倉木:静かなんだけど、その中に秘めた強さもある……、そんな曲に仕上げたいなと思って制作しました。あとは曲の流れを作る為ドラムやストリングスを足したり、曲のメリハリを作り出すのに苦労しました。
●「白い雪」というタイトルは、シンプルでありながらも印象に残りました。これはどのようにして決まったのですか?
倉木:タイトルは最初から決めていた訳じゃなくて、詞を書いていくうちにこのタイトルになりました。
●歌詞は、情景が目の前に浮かんでくるような言葉が多く使われていますね。
倉木:ツアー中に詞を書いたんですけど、いつもの自分とは違う環境だったのですごく物事が客観的に見えたんです。例えば景色や人の笑い声とか……。自分の知らない街に行く事によって普段は感じない孤独感を感じたりしたので、そういう所が歌詞に出ているのかもしれません。
●歌詞はどのようなテーマで書かれたんですか?
倉木:大切な人を失った時に感じる切なさ……。だけどそれをどうする事も出来ないもどかしさ。そんな孤独な気持ちを白い雪で消して、そして無垢な白い世界に戻して欲しい。ストレートだけど純粋な愛をイメージして作りました。
●「白い雪」は10月28日のツアー・ファイナルで初披露されましたが、その時の感想を教えて下さい。
倉木:初めて自分の書いた詞を他の人に見せるような感覚でしたね(笑)。新曲を早く聴いて欲しいと思うんだけど、どう受け止められるのか不安な気持ちもありました。だけど、ツアーを通してファンの皆さんと身近に交流する機会があったので、今ならこの曲をみんなが受け止めてくれるんじゃないか、という安堵感や信頼感がありました。ライヴで歌っている時に雪が降ってきて、自分がステージ上で歌っている事を忘れてしまう程、曲の世界に没頭してしまいました。歌っていて自分で感動してしまいました!
●白いドレス姿がとても素敵でした。これはやはりタイトルにちなんで、そういう衣装にされたのでしょうか?
倉木:“白い雪”という事で、シンプルなデザインの白いドレスを作って頂きました。ドレスを着て、しかもステージで雪降る中で歌えた事は、生涯忘れられない良い思い出になると思います。
●倉木さんは“雪”に関する思い出はありますか?
倉木:学生の頃に雪が積もり過ぎてしまい、通学困難になって学校が休みになった事があったんですが、その時は嬉しくて(笑)友達と雪合戦をしたり、大きなかまくらを作ったりして遊びました。今振り返ると、1番無邪気な時期だったんじゃないかな……。
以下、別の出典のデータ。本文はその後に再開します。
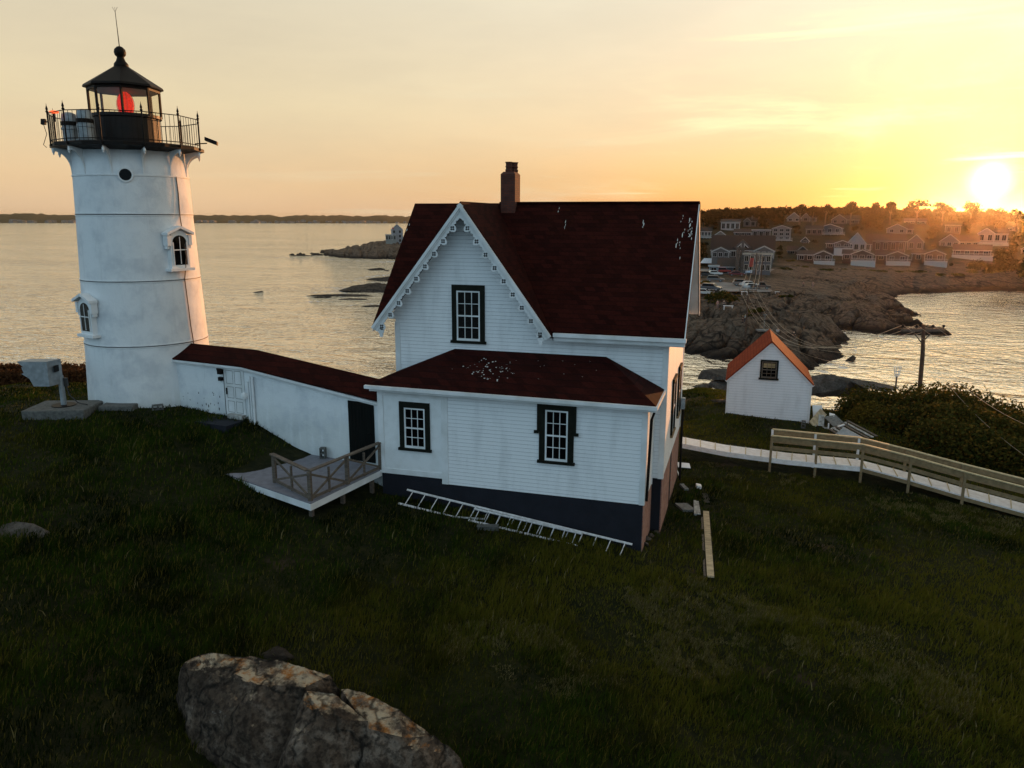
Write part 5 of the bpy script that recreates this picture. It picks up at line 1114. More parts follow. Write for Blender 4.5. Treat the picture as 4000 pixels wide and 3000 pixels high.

●カップリングの「想いの先に...」は、最初聴いた時にどんな印象を持ちましたか?
倉木:この曲はYokoさんの曲なんですけど、気持ちが高まっていくようなメロディが印象的だなと思いました。
●歌詞もタイトル通り、様々な想いがこもった内容になっていますね。
倉木:それぞれの理想や思いがだんだん2人の間に溝を作っていくんだけど、もう1度出会った頃の気持ちを思い出して……。そして自分の内にある思いを解き放つ……。だから「想いの先に...」というタイトルにしました。
●歌う時に気を付けた所はありましたか?
倉木:この曲はグルーヴ感を大切にして、感情のままに歌いました。
●2006年を振り返ってみてどうでしたか? また来年の目標も教えて下さい。
倉木:今年は、アルバムのリリースや35ヶ所36公演のツアーなど、とても充実した1年でした。そして! 今年の最後を締めくくる初のカウントダウン・ライヴを行います。新しい年を皆さんと一緒に音楽で迎えられる事が出来るのを楽しみにしています。